Stated exercise:
Starting with the first line and ending with the line that holds "scene.render.resolution_x = 768;", repeat the material exactly.

Entries shown:
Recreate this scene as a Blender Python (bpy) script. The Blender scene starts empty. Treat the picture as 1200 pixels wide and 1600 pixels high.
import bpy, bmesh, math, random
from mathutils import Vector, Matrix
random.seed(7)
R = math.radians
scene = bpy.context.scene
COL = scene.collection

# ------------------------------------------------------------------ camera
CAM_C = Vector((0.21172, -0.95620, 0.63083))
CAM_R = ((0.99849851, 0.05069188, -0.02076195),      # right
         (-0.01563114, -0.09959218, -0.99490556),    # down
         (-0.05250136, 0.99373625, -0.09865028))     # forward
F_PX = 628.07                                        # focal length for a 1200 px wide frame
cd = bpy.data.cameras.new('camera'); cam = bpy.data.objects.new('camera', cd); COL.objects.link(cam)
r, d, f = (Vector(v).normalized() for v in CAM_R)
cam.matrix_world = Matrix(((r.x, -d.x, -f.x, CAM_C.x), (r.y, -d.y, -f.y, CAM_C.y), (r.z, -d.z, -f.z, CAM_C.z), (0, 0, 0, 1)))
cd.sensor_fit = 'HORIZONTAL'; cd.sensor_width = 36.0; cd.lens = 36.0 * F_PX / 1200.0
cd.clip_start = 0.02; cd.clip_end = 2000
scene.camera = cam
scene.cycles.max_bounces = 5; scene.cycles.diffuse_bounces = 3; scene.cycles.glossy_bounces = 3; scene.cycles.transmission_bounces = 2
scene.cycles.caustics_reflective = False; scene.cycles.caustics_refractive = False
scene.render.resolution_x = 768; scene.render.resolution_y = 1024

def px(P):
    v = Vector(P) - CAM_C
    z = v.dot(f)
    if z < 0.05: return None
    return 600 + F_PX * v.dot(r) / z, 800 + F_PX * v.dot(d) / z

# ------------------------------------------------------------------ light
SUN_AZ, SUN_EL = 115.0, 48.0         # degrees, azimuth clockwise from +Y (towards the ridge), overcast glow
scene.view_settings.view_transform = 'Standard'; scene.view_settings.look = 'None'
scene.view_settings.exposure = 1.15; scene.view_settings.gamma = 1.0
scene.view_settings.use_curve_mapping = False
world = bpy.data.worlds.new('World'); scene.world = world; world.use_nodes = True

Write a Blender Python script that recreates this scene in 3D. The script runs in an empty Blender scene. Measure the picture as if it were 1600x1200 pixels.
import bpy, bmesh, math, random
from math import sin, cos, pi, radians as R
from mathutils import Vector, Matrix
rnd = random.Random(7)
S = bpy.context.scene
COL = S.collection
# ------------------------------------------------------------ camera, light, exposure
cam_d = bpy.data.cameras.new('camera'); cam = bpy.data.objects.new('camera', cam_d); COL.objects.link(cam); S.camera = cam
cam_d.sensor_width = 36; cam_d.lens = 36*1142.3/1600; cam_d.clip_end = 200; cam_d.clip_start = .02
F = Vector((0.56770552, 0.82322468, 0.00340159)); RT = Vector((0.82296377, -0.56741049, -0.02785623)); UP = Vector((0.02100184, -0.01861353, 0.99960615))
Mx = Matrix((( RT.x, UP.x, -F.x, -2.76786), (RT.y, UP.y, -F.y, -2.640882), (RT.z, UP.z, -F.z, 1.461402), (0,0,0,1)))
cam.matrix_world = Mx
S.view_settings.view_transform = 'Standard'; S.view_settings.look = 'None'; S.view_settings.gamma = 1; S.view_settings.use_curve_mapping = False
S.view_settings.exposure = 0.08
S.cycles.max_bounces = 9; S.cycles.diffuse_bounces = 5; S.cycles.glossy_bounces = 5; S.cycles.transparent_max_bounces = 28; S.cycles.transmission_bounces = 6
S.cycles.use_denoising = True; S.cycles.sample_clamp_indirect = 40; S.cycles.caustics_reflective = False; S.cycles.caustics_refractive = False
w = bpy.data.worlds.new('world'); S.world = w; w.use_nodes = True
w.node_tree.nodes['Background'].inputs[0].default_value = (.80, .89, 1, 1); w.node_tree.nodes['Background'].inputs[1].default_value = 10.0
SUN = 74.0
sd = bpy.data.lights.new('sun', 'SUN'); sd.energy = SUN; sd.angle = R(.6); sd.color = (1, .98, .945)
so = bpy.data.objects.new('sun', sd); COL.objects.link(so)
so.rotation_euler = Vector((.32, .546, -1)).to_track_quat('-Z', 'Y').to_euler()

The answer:
Recreate this scene as a Blender Python (bpy) script. The Blender scene starts empty. Treat the picture as 1200 pixels wide and 1600 pixels high.
import bpy, bmesh, math, random
from mathutils import Vector, Matrix
random.seed(7)
R = math.radians
scene = bpy.context.scene
COL = scene.collection

# ------------------------------------------------------------------ camera
CAM_C = Vector((0.21172, -0.95620, 0.63083))
CAM_R = ((0.99849851, 0.05069188, -0.02076195),      # right
         (-0.01563114, -0.09959218, -0.99490556),    # down
         (-0.05250136, 0.99373625, -0.09865028))     # forward
F_PX = 628.07                                        # focal length for a 1200 px wide frame
cd = bpy.data.cameras.new('camera'); cam = bpy.data.objects.new('camera', cd); COL.objects.link(cam)
r, d, f = (Vector(v).normalized() for v in CAM_R)
cam.matrix_world = Matrix(((r.x, -d.x, -f.x, CAM_C.x), (r.y, -d.y, -f.y, CAM_C.y), (r.z, -d.z, -f.z, CAM_C.z), (0, 0, 0, 1)))
cd.sensor_fit = 'HORIZONTAL'; cd.sensor_width = 36.0; cd.lens = 36.0 * F_PX / 1200.0
cd.clip_start = 0.02; cd.clip_end = 2000
scene.camera = cam
scene.cycles.max_bounces = 5; scene.cycles.diffuse_bounces = 3; scene.cycles.glossy_bounces = 3; scene.cycles.transmission_bounces = 2
scene.cycles.caustics_reflective = False; scene.cycles.caustics_refractive = False
scene.render.resolution_x = 768; scene.render.resolution_y = 1024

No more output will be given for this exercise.